At the junction of Puliyur First Main Road and Vanniyar Street, the Canal disappears into a bridge, and as it emerges, on both sides of it, it is a different beast. On Puliyur First Main Road, the canal bridge is wider, having three spans. On Vaniyar Street, it makes do with two spans. Despite the lack of symmetry, from the look of it, the flow of water through this canal bridge should be steady during any monsoonal rush. Trustpuram Canal straddles two localities, Choolaimedu and Trustpuram, and in the latter, bridges appear more frequently and serve as indispensable aids in facilitating movement of people. These canal bridges provide access to various parts of what is called Minor Trustpuram. One such canal bridge seems capable of supporting movement of humans more efficiently than it does, the movement of storm water. Underneath, it lacks depth, an insufficiency that could be keenly felt during heavily flowing storm water. With some cleaning and desilting, this bridge might look bigger than it is and surely take in more volume of water than it can in its current state. Te dimensions of the next canal bridge seem like a huge improvement. The canal bridge providing access to Minor Trustpuram Third Cross Street is built higher, and it provides sufficient freeboard for huge volumes of rainwater to flow through. All in all, the canal bridges give the sense of having been deprieved of a closer study, and necessary corrective exercises. Garbage flinging fest 

The nameboard announces Puliyur First Main Road. On the day of The Hindu Downtown’s visit, what lies around this nameboard — splinters of what looks like asbestos cement pipes and spalls of stones — also makes an announcement, non-verbally but in a powerfully imagistic manner. Standing beside the Trustpuram Canal, it gives an inkling of how the Canal is treated, not only on Puliyur First Main Road but along its entire course.
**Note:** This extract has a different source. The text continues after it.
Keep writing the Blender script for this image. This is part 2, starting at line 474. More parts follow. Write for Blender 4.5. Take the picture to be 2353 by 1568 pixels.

The Canal is equally swamped by “civilisation” on what is called a cul-de-sac off Vanniyar Street (which sails over the Canal) and another street off Bajanai Koil Street (which also sails over the Canal, further up).

A secrtion of Trustpuram Canal

A secrtion of Trustpuram Canal

The section of Trustpuram Canal along what locals call Vanniyar Street cul-de-sac (a misnomer as this street only gets progressively narrow before tapering off, somewhat like a Mongoose’s tail, into another street, and does not end the way cul-de-sacs do) seems to have been made just for flinging garbage on the go. The side wall along the “cul-de-sac” is low to the point of being considered non-existent. A resident says motorcyclists find it easy to fling garbage bags into the canal. Thankfully, for most part, the street does not accommodate four-wheelers. Besides being charcoal-coloured from sewage inflows, the Canal is unseemly from the garbage sitting in it. Residents of the street branching off Bajanai Koil Street and running alongside the Canal observe conservancy workers clear the garbage every so often using long stick-like props, and that some residents continue to be relentless in abusing the Canal. S Rajendran, chief engineer (general), Greater Chennai Corporation, says desilting of the Trustpuram Canal will be undertaken before the onset of North East Monsoon. A new assignment for the canal  The Trustpuram Canal is central to a new arrangement to clear some of the rainwater from a heavily innundation-prone section of Kodambakkam.

S Rajendran, chief engineer (general), Greater Chennai Corporation explains the route map.

SWD work on Arcot Road in Kodambakkam

SWD work on Arcot Road in Kodambakkam

“Subramanyapuram, Aziz Nagar, Parangasuparam and Railway Border Road (going towards Kodambakkam) are among areas that are relatively low-lying — in comparison to areas on the northern side of Kodambakkam — and they form a drainage plain with rainwater flowing towards these areas. With the railway track in-between, this rainwater cannot drain naturally into the Mambalam Canal. Drainage of rainwater has to be facilitated by three railway culverts — 43, 44 and 45 — which during the last rains (that is, in 2021) were far from optimally functional.

Thechief enginneer notes that taking the lessons from the last NE monsoon to heart, channels are being constucted and a subemerisble pump is also being used to make optimun use of these culverts. How these culverts are being “activated” would make a topic for another day.

Rajendran says that excess rainwater in the drainage plain of Subramanyapuram, Aziz Nagar, Parangasuparam and Railway Border Road that has not taken care by these culverts — particularly culvert number 43, which is being explored for the first time as a tool for stormwater drain management — will flow “through the drain constructed along Railway Border Road, the service Road of Kodambakkam High Road and Arcot Road and reach the Trustpuram Canal”.